"Trop, c'est trop": comment les derniers trumpistes du Sénat ont lâché leur champion

Le leader de la future ex-majorité républicaine au Sénat, Mitch McConnell, le 6 janvier 2021 - Drew Angerer / GETTY IMAGES NORTH AMERICA / Getty Images via AFP
Le leader de la future ex-majorité républicaine au Sénat, Mitch McConnell, le 6 janvier 2021 - Drew Angerer / GETTY IMAGES NORTH AMERICA / Getty Images via AFP

Il leur aura fallu qu'un parfum d'insurrection trumpiste flotte dans l'air de Washington D.C. pour abandonner le chef. Après l'invasion du Capitole par des soutiens de Donald Trump mercredi, les sénateurs ont repris le cours de la séance de certification des résultats de l'élection présidentielle remportée par Joe Biden. Parmi la quinzaine d'élus républicains qui comptaient y faire obstruction, il ne reste plus que quelques jusqu'au-boutistes.

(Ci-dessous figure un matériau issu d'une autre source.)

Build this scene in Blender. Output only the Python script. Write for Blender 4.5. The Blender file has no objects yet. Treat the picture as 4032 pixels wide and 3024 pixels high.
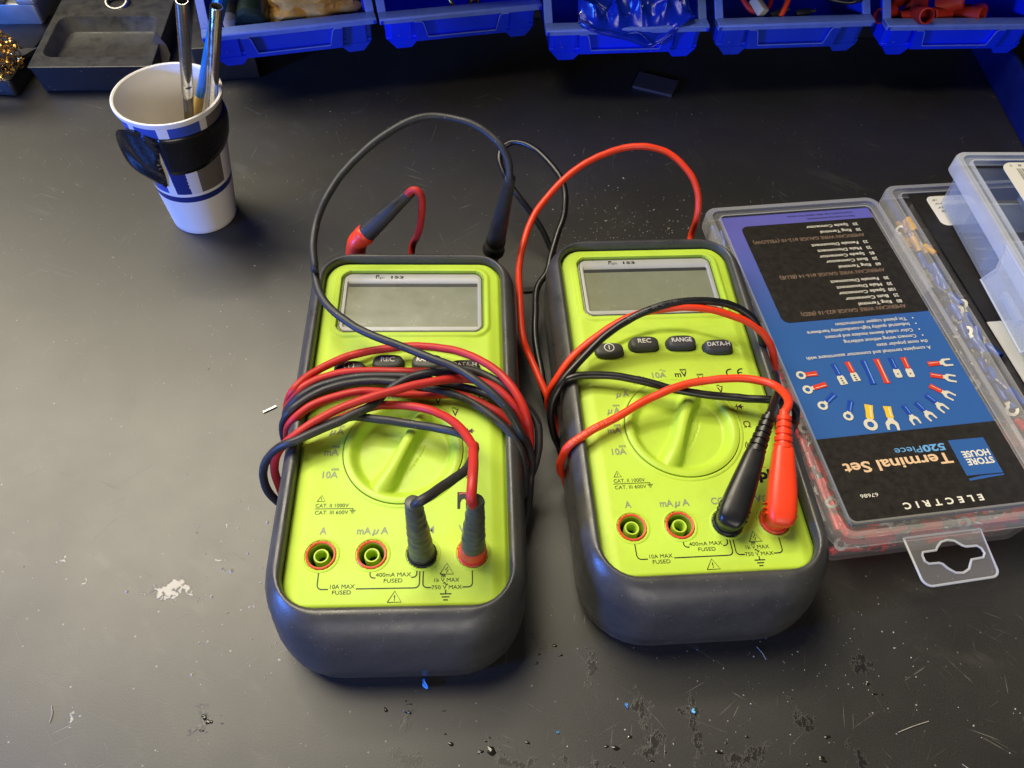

Le retournement le plus notable - et le plus écœuré - est probablement celui de Lindsey Graham, sénateur de Caroline du Sud et longtemps ardent défenseur du trumpisme. "Trop, c'est trop", a-t-il lancé dans l'hémicycle. Initialement, cet élu conservateur était l'un de ceux, avec Ted Cruz et Josh Hawley, qui encourageaient le plus Donald Trump à contester sa défaite.

"Trump et moi, on a fait un sacré parcours. J'enrage que tout cela se termine ainsi. Mon Dieu, j'enrage. De mon point de vue, il a été un président conséquent. Mais aujourd'hui, (...) tout ce que j'ai à dire c'est, ne comptez plus sur moi", s'est désolé Lindsey Graham.

"Je ne peux plus m'opposer"

D'autres thuriféraires du président sortant se sont senti contraints de retourner leur veste. À l'instar de la sénatrice Kelly Loeffler, qui vient d'être battue en Géorgie et a rappelé que le matin, elle avait "pleinement l'intention de faire obstacle à la certification des votes électoraux" de la présidentielle.

"Toutefois les événements qui se sont déroulés aujourd'hui m'ont obligée à reconsidérer. Et je ne peux plus, en mon âme et conscience, m'opposer à la certification de ces grands électeurs", a-t-elle déclaré.

D'autres sénateurs du Grand Old Party ont tenu le même raisonnement, tels que Mike Braun de l'Indiana, Steve Daines du Montana, Marsha Blackburn du Tennessee ou James Lankford de l'Oklahoma. "À l'évidence, la commission que nous avions exigée ne se tiendra pas", a déclaré ce dernier, par allusion à une commission censée examiner les accusations de fraude portées par 11 sénateurs républicains.

C'est d'ailleurs la première prise de parole de James Lankford qui a été interrompue lorsque le Sénat a été envahi par des trumpistes massés à l'extérieur.

"Nous nous dirigeons ce soir vers une certification de Joe Biden en tant que président des États-Unis", a ainsi concédé ce républicain qui a soutenu les différents recours en justice de Donald Trump contre le scrutin de novembre.

Six irréductibles

Il reste toutefois une poignée d'irréductibles, notamment Josh Hawley du Missouri et Ted Cruz du Texas. Cet ex-candidat à l'investure républicaine de 2016, qui se positionne plus que jamais pour 2024, fait partie des six sénateurs à avoir maintenu leur vote contre la certification des 11 grands électeurs d'Arizona favorables à Joe Biden. Une manière de s'arrimer l'électorat trumpiste en attendant l'inévitable.

Josh Hawley estime que le Congrès doit neutraliser l'élection du démocrate, mais l'a réitéré dans des termes moins offensifs qu'auparavant. "Nous avons bien besoin d'une enquête sur les irrégularités et les fraudes", a-t-il dit.

Qu'il s'agisse de 6 ou de 14 sénateurs, l'initiative de ce dernier carré de trumpistes n'avait d'emblée aucune chance d'aboutir. Seulement désormais, la réduction de leurs effectifs permettra d'accélérer le processus de certification des résultats de Joe Biden.

Cela ne préjuge en rien, pour ce qui concerne ceux qui ont préservé leur siège, de leur volonté d'être plus conciliants avec le futur président des États-Unis. Plutôt, leur défection interroge la trajectoire à venir du Parti républicain, dont la conversion au trumpisme est dorénavant lestée des événements inédits de mercredi dans la capitale américaine.